Related: The Fairness Trap
Just as falling off the paddleboard will not keep you dry, respectful candor often requires a person to wade in and forgo protective cover. It exposes the speaker to pushback without the protection of vagueness or bravado. In organizations where norms are unclear or trust is thin, the risk is greater.
So while the burden to practice respectful candor rests in the hands of a company’s workforce, this mentality doesn’t develop in a vacuum. It also depends on the culture employers create. How do our founders, leaders and bosses receive the plain truths that are offered?
For leaders and family-enterprise founders:
Respond first by clarifying the substance of what is being said rather than reacting to how it was delivered.
Questionscome before judgments.
Understanding precedes evaluation.
Leaders seeking candor make their reactions legible. Meaning, they do not punish disagreement indirectly through tone, exclusion or later retaliation.
When a viewpoint will not be adopted, leaders who nurture a culture of candor explain why.
When a concern is valid but untimely, they say so with clarity. Over time, this clarity teaches employees that speaking up will not result in arbitrary consequences.

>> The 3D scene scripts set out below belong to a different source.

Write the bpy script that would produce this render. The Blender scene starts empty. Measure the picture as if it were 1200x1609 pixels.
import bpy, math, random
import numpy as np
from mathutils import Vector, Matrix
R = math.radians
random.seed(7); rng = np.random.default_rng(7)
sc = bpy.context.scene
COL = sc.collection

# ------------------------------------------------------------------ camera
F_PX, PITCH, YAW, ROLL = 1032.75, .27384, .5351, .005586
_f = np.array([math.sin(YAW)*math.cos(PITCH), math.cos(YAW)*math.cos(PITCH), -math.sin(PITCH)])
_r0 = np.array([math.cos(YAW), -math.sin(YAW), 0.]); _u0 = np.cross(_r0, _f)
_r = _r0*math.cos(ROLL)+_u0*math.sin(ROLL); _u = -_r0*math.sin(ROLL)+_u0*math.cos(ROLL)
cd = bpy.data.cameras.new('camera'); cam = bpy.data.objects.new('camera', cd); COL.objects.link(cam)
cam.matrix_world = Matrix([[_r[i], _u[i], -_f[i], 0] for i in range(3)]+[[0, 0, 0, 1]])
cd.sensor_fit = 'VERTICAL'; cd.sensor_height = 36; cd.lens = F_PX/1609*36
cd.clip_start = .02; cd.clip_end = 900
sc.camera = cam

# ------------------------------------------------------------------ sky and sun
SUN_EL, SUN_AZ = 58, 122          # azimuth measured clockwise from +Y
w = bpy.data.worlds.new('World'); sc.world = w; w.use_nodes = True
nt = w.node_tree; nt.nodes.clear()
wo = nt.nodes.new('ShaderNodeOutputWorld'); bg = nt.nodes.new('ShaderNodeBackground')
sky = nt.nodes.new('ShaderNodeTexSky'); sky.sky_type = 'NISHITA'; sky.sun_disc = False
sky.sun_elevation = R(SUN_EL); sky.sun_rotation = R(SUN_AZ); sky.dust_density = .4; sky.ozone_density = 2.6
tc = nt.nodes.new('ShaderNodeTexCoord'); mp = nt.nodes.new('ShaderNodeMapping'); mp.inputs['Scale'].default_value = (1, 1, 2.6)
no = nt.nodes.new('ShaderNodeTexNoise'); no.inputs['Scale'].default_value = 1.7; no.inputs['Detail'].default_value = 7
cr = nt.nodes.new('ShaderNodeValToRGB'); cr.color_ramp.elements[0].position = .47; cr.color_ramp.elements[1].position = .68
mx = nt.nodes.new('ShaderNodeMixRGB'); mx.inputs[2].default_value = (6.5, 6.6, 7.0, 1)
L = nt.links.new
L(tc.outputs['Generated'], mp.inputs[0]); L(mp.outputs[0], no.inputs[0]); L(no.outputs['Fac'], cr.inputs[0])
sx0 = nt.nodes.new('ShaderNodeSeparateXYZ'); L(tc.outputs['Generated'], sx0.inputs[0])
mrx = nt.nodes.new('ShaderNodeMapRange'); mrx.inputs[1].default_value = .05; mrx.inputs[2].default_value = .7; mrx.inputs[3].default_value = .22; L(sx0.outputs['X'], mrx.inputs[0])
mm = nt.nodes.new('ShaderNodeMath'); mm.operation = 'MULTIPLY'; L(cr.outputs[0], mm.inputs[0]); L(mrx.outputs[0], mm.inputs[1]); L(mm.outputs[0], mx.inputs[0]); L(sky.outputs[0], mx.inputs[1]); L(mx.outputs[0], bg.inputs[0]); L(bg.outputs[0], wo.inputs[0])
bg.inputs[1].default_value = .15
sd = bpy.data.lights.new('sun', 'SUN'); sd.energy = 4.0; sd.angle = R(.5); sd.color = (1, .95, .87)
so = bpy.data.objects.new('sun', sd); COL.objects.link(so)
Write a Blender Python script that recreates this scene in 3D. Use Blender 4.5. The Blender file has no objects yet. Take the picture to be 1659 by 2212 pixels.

In moments of stress, leaders do not abandon their standards. Employees quickly learn whether respectful candor applies only in calm moments, or whether it holds when stakes are high.
Respectful candor does not eliminate conflict, and it does not guarantee agreement. What it does offer is a way to surface disagreement earlier, with less residue. It also increases the likelihood that information shared improves the work and informs decision-making in ways that greatly benefit the bottom line of any company’s balance sheet and long-term success.